Nova Scotia

Fishermen urged to run safety drills in wake of death investigation

The Transportation Safety Board of Canada has finished its investigation into the 2015 death of Keith Stubbert off southwest Nova Scotia.

Transportation Safety Board concludes examination of how Keith Stubbert died off Nova Scotia coast

Keith Stubbert was on the Cock-a-Wit Lady on Nov. 30, 2015, when he went overboard and died. (Transportation Safety Board)

The Transportation Safety Board of Canada says the crew on board a Nova Scotia fishing boat could have done more to prepare for potential emergencies, and that lack of planning may have played a role in the death of one of their own. 

Keith Stubbert, a 53-year-old fisherman from Cape Breton, was dragged overboard from the Cock-a-Wit Lady and died during the first day of lobster season in southwestern Nova Scotia on Nov. 30, 2015.

In a report released Thursday, the safety board said the crew of the ship hadn't ever conducted safety drills and didn't have a system for on-board risk management, such as meetings to identify safety risks.

"If vessel operators do not conduct drills that provide an opportunity for the crew to identify shortcomings in emergency response situations, such as a person overboard, there is a risk that fishermen will not be able to respond to an emergency effectively," the agency said in a news release.

Stubbert, 53, was from Cape Breton. (Facebook)

The safety board works to identify the causes and contributing factors involved with transportation incidents.
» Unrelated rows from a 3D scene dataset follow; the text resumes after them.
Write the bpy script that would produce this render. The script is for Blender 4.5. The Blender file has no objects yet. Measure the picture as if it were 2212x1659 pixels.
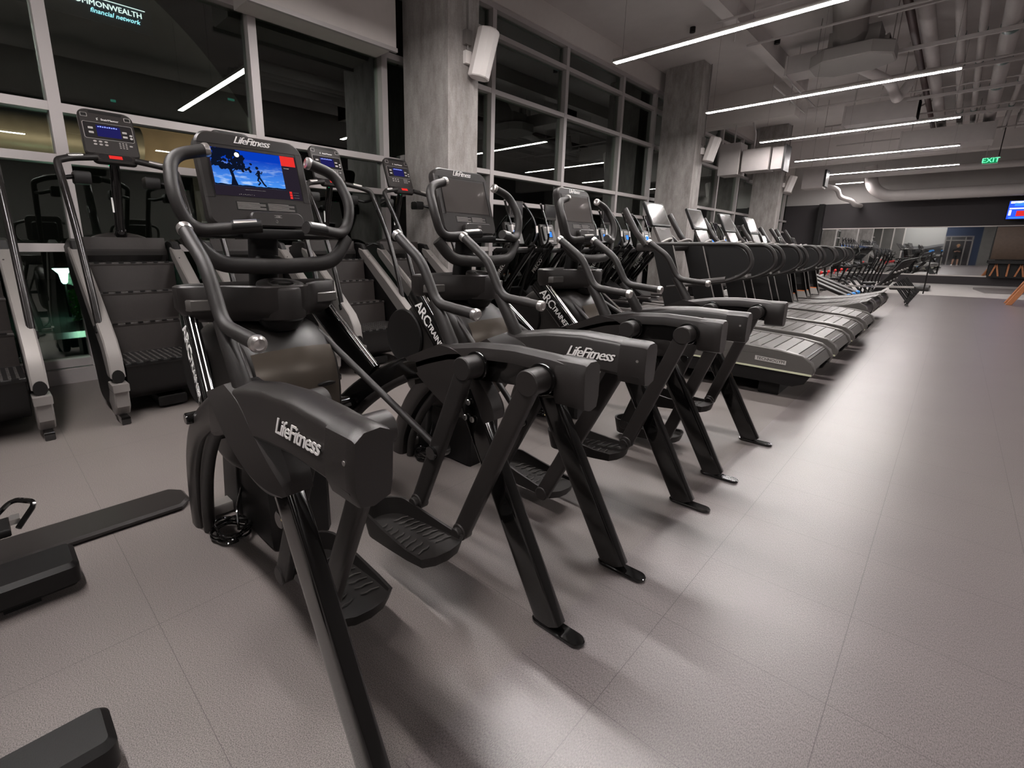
import bpy, bmesh, math, random
from mathutils import Vector, Matrix
R = math.radians
C = bpy.context.scene.collection
sc = bpy.context.scene

# ---------------------------------------------------------------- camera
cam_d = bpy.data.cameras.new('camera'); cam = bpy.data.objects.new('camera', cam_d); C.objects.link(cam)
PITCH, ROLL, YAW, CAMH = 0.2307, -0.0063, -0.7852, 1.25
fw = Vector((math.sin(YAW)*math.cos(PITCH), math.cos(YAW)*math.cos(PITCH), -math.sin(PITCH)))
rt = Vector((math.cos(YAW), -math.sin(YAW), 0)); dn = fw.cross(rt)
rt2 = rt*math.cos(ROLL)+dn*math.sin(ROLL); dn2 = dn*math.cos(ROLL)-rt*math.sin(ROLL)
cam.matrix_world = Matrix(((rt2.x, -dn2.x, -fw.x, 0), (rt2.y, -dn2.y, -fw.y, 0), (rt2.z, -dn2.z, -fw.z, CAMH), (0, 0, 0, 1)))
cam_d.sensor_fit = 'HORIZONTAL'; cam_d.sensor_width = 36; cam_d.lens = 1041.6/2212*36
cam_d.shift_x = 109.6/2212; cam_d.shift_y = -50.8/2212
cam_d.clip_start = 0.05; cam_d.clip_end = 300
sc.camera = cam

# ---------------------------------------------------------------- world and exposure
w = bpy.data.worlds.new('night'); sc.world = w; w.use_nodes = True
w.node_tree.nodes['Background'].inputs[0].default_value = (0.010, 0.022, 0.028, 1)
w.node_tree.nodes['Background'].inputs[1].default_value = 0.5
sc.view_settings.view_transform = 'Standard'; sc.view_settings.look = 'None'
sc.view_settings.exposure = 0.0; sc.view_settings.gamma = 1.0
sc.view_settings.use_curve_mapping = False
LIGHT_Y = [-6.5, -0.3, 3.35, 6.90, 10.53, 14.22, 17.93, 21.8]
STRIP = 180.0          # emission of the linear lamps

# ---------------------------------------------------------------- materials
MATS = {}
def nmat(name):
    m = bpy.data.materials.new(name); m.use_nodes = True; MATS[name] = m
    return m, m.node_tree, m.node_tree.nodes['Principled BSDF']
def mat(name, col, rough=0.5, metal=0.0, coat=0.0, bump=0.0, bscale=200.0, var=0.0, vscale=8.0, spec=0.5, emit=None, es=0.0):
    m, t, b = nmat(name)
    b.inputs['Base Color'].default_value = (*col, 1); b.inputs['Roughness'].default_value = rough
    b.inputs['Metallic'].default_value = metal; b.inputs['Coat Weight'].default_value = coat
    b.inputs['Coat Roughness'].default_value = 0.05
    b.inputs['Specular IOR Level'].default_value = spec
    if emit:
        b.inputs['Emission Color'].default_value = (*emit, 1); b.inputs['Emission Strength'].default_value = es
    tc = t.nodes.new('ShaderNodeTexCoord')
    if bump:
        n = t.nodes.new('ShaderNodeTexNoise'); n.inputs['Scale'].default_value = bscale; n.inputs['Detail'].default_value = 3
        bp = t.nodes.new('ShaderNodeBump'); bp.inputs['Strength'].default_value = bump; bp.inputs['Distance'].default_value = 0.002
        t.links.new(tc.outputs['Object'], n.inputs['Vector']); t.links.new(n.outputs['Fac'], bp.inputs['Height'])
        t.links.new(bp.outputs[0], b.inputs['Normal'])
    if var:
        n = t.nodes.new('ShaderNodeTexNoise'); n.inputs['Scale'].default_value = vscale; n.inputs['Detail'].default_value = 6
        mx = t.nodes.new('ShaderNodeMix'); mx.data_type = 'RGBA'
        mx.inputs[6].default_value = tuple(c*(1-var) for c in col)+(1,); mx.inputs[7].default_value = tuple(min(1, c*(1+var)) for c in col)+(1,)
        t.links.new(tc.outputs['Object'], n.inputs['Vector']); t.links.new(n.outputs['Fac'], mx.inputs[0]); t.links.new(mx.outputs[2], b.inputs['Base Color'])
    return m
def emat(name, col, s):
    m = bpy.data.materials.new(name); m.use_nodes = True; t = m.node_tree; t.nodes.clear()
    e = t.nodes.new('ShaderNodeEmission'); e.inputs[0].default_value = (*col, 1); e.inputs[1].default_value = s
    o = t.nodes.new('ShaderNodeOutputMaterial'); t.links.new(e.outputs[0], o.inputs[0]); MATS[name] = m
    return m
K = mat('matte_black_plastic', (.012, .0105, .010), .42, spec=.35, bump=.25, bscale=900)
KD = mat('dark_plastic', (.0050, .0045, .0045), .42, spec=.35, bump=.2, bscale=700)
KG = mat('gloss_black_paint', (.004, .0037, .0036), .12, coat=.6)
KR = mat('rubber_grip', (.017, .0148, .0142), .42, spec=.4, bump=.3, bscale=1200)
KP = mat('pearl_grey_plastic', (.021, .0182, .0174), .34, spec=.42, bump=.2, bscale=900)
HS = mat('satin_housing', (.013, .0112, .0102), .42, spec=.42, bump=.08, bscale=900)
HB = mat('bronze_housing_band', (.070, .057, .045), .30, metal=.35)
SV = mat('brushed_silver', (.62, .59, .57), .28, metal=.9)
SG = mat('silver_grey_paint', (.19, .175, .167), .42, metal=.25)
WT = mat('white_lettering', (.70, .68, .67), .5)
DIMT = mat('grey_lettering', (.30, .28, .27), .5)
SCR = mat('dark_glass_screen', (.012, .011, .012), .16, coat=.5, spec=.8)
SCL = mat('screen_film', (.075, .067, .064), .2, coat=.4)
YEL = mat('yellow_warning_sticker', (.75, .60, .30), .5)
BLU = mat('blue_film_edge', (.01, .10, .32), .35)
SLAT = mat('slat_rubber', (.075, .068, .064), .42, bump=.3, bscale=150)
RAILG = mat('rail_grey', (.10, .093, .088), .32, metal=.2)
RIB = mat('pedal_rib_rubber', (.045, .040, .038), .6)
KS = mat('satin_black_tube', (.010, .0088, .0084), .24, spec=.5)
STEP = mat('step_riser_plastic', (.019, .015, .0138), .5, bump=.3, bscale=120, var=.25, vscale=30)
AL = mat('window_aluminium', (.40, .37, .365), .45, metal=.15)
CEIL = mat('ceiling_paint', (.50, .465, .455), .9, bump=.3, bscale=40, var=.12, vscale=2)
PIPEM = mat('painted_pipe', (.38, .35, .34), .7, var=.08)
DUCTM = mat('painted_duct', (.42, .39, .38), .6, var=.05)
DRED = mat('dark_red_pipe', (.05, .022, .020), .6)
WALLD = mat('charcoal_wall_paint', (.026, .022, .024), .8, var=.1, vscale=3)
WALLW = mat('pale_wall_paint', (.35, .33, .32), .8, var=.06, vscale=3)
NAVY = mat('navy_wall_paint', (.006, .016, .045), .7)
SPK = mat('speaker_white', (.72, .68, .66), .55)
SOF = mat('soffit_paint', (.52, .48, .46), .75, var=.05)
WOOD = mat('orange_wood', (.36, .13, .045), .5, var=.35, vscale=25)
WOODB = mat('brown_cabinet_veneer', (.085, .055, .038), .5, var=.25, vscale=12)
MIR = mat('mirror', (.80, .82, .82), .015, metal=1.0)
RED = mat('red_plastic', (.65, .03, .03), .4)
BLP = mat('blue_plastic', (.02, .20, .55), .4)
LIME = mat('pale_lime_stripe', (.55, .56, .40), .4)
ORG = mat('orange_label', (.75, .20, .05), .5)
GRYL = mat('grey_label', (.42, .40, .38), .5)
LAMP = emat('linear_lamp_glow', (1.0, .945, .92), STRIP)
E_BLUE = emat('blue_display', (.03, .10, .9), 1.2)
E_IND = emat('indigo_display', (.03, .028, .20), .5)
E_LBL = emat('blue_text', (.25, .32, 1.0), 1.6)
E_RED = emat('red_display', (.85, .035, .03), .95)
E_SKY = emat('sky_blue_display', (.05, .25, .95), 1.3)
E_WHITE = emat('white_glow', (.95, .97, 1.0), 1.6)
E_GREEN = emat('green_exit_glow', (.0, .75, .22), 1.4)
E_EXIT = emat('exit_letter_glow', (.15, 1.0, .45), 1.6)
E_TEAL = emat('teal_exit_glow', (.05, .45, .36), .5)
E_SIGN = emat('cyan_sign_glow', (.35, .80, 1.0), 3.5)
E_SIGNW = emat('pale_sign_glow', (.80, .92, 1.0), 3.2)
E_LANT = emat('lantern_glow', (.55, 1.0, .95), 9.0)
E_DIMBL = emat('dim_screen', (.020, .015, .024), 1.0)
E_SIL = emat('silhouette', (.004, .007, .02), 1.0)

def make_sky_screen():
    m = bpy.data.materials.new('running_picture_sky'); m.use_nodes = True; t = m.node_tree; t.nodes.clear(); N = t.nodes.new
    tc = N('ShaderNodeTexCoord'); sp = N('ShaderNodeSeparateXYZ'); t.links.new(tc.outputs['Object'], sp.inputs[0])
    mr = N('ShaderNodeMapRange'); mr.inputs[1].default_value = 1.475; mr.inputs[2].default_value = 1.575
    t.links.new(sp.outputs[2], mr.inputs[0])
    mp = N('ShaderNodeMapping'); mp.inputs['Scale'].default_value = (10, 10, 45); t.links.new(tc.outputs['Object'], mp.inputs[0])
    n = N('ShaderNodeTexNoise'); n.inputs['Scale'].default_value = 2; n.inputs['Detail'].default_value = 5; t.links.new(mp.outputs[0], n.inputs['Vector'])
    cr = N('ShaderNodeValToRGB'); cr.color_ramp.elements[0].color = (.07, .30, .90, 1); cr.color_ramp.elements[1].color = (.002, .045, .50, 1)
    t.links.new(mr.outputs[0], cr.inputs[0])
    th = N('ShaderNodeMapRange'); th.inputs[1].default_value = .52; th.inputs[2].default_value = .68; t.links.new(n.outputs['Fac'], th.inputs[0])
    iv = N('ShaderNodeMath'); iv.operation = 'SUBTRACT'; iv.inputs[0].default_value = 1.0; t.links.new(mr.outputs[0], iv.inputs[1])
    mu = N('ShaderNodeMath'); mu.operation = 'MULTIPLY'; t.links.new(th.outputs[0], mu.inputs[0]); t.links.new(iv.outputs[0], mu.inputs[1])
    mx = N('ShaderNodeMix'); mx.data_type = 'RGBA'; mx.inputs[7].default_value = (.48, .66, .95, 1)
    t.links.new(mu.outputs[0], mx.inputs[0]); t.links.new(cr.outputs[0], mx.inputs[6])
    e = N('ShaderNodeEmission'); e.inputs[1].default_value = 1.0; t.links.new(mx.outputs[2], e.inputs[0])
    o = N('ShaderNodeOutputMaterial'); t.links.new(e.outputs[0], o.inputs[0])
    return m
SKYP = make_sky_screen()

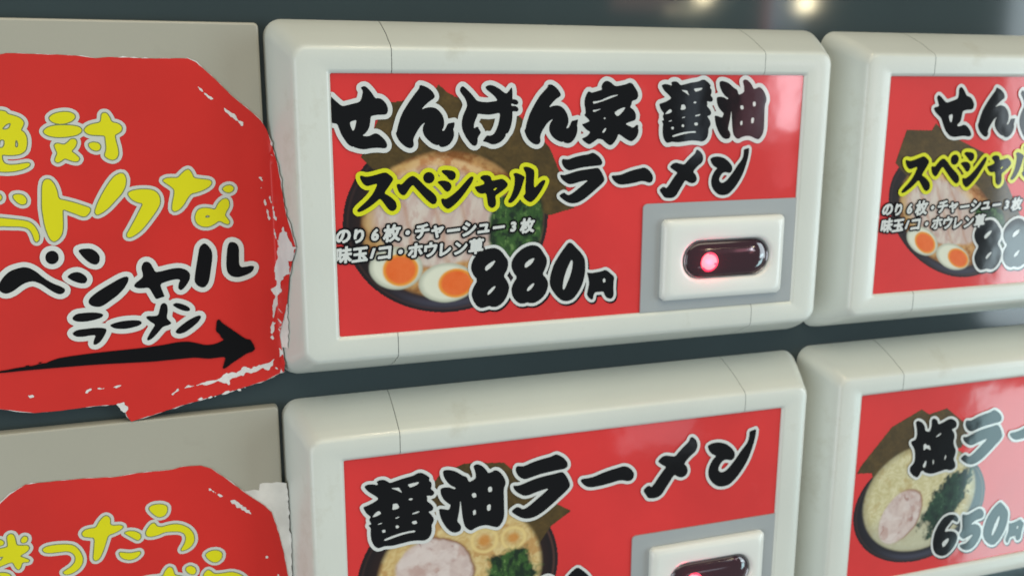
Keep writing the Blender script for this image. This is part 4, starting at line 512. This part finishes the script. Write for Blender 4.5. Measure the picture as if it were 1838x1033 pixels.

It does not assign fault or determine criminal liability.  

As the crew of the Cock-a-Wit Lady were dumping traps off the coast of Clarks Harbour, the traps got caught in the guard rail on the port side. Stubbert went to free them and while doing so stepped into coils of rope attached to the traps, according to the safety board's findings. 

When he freed the trap it quickly went over the stern. He was hauled overboard and into the water by the weight and momentum of the traps, said the safety board. 

The man who died became tangled in rope that was attached to lobster traps. (CBC)

The crew tried to use their trap hauler to pull their crewmate back  on board. The combined weight of the traps and the deckhand, along with the angle of the rope against the ship, caused the line to part.

The crew lost the end of the line so they navigated the boat to pick up the other end of the rope attached to the lobster traps. The crew used that rope to haul the man up. By the time he was brought on board he had been in the water for 10 minutes and could not be resuscitated.

New regulations on the way

The Nova Scotia Occupational Safety General Regulations and other rules are in place to keep fishermen safe, according to the safety board, but there are still problems. 

"Gaps remain with respect to, among other things, unsafe operating practices and crew training," it said in a news release.   

Transport Canada's new fishing vessel safety regulations will come into force July 13, 2017. Under these rules small fishing boats will be required to have written safety procedures and familiarize all people on board with those procedures.

The regulations also require safety drills be performed, including how to rescue someone who falls overboard. Records are to be kept of every drill, said the Transportation Safety Board.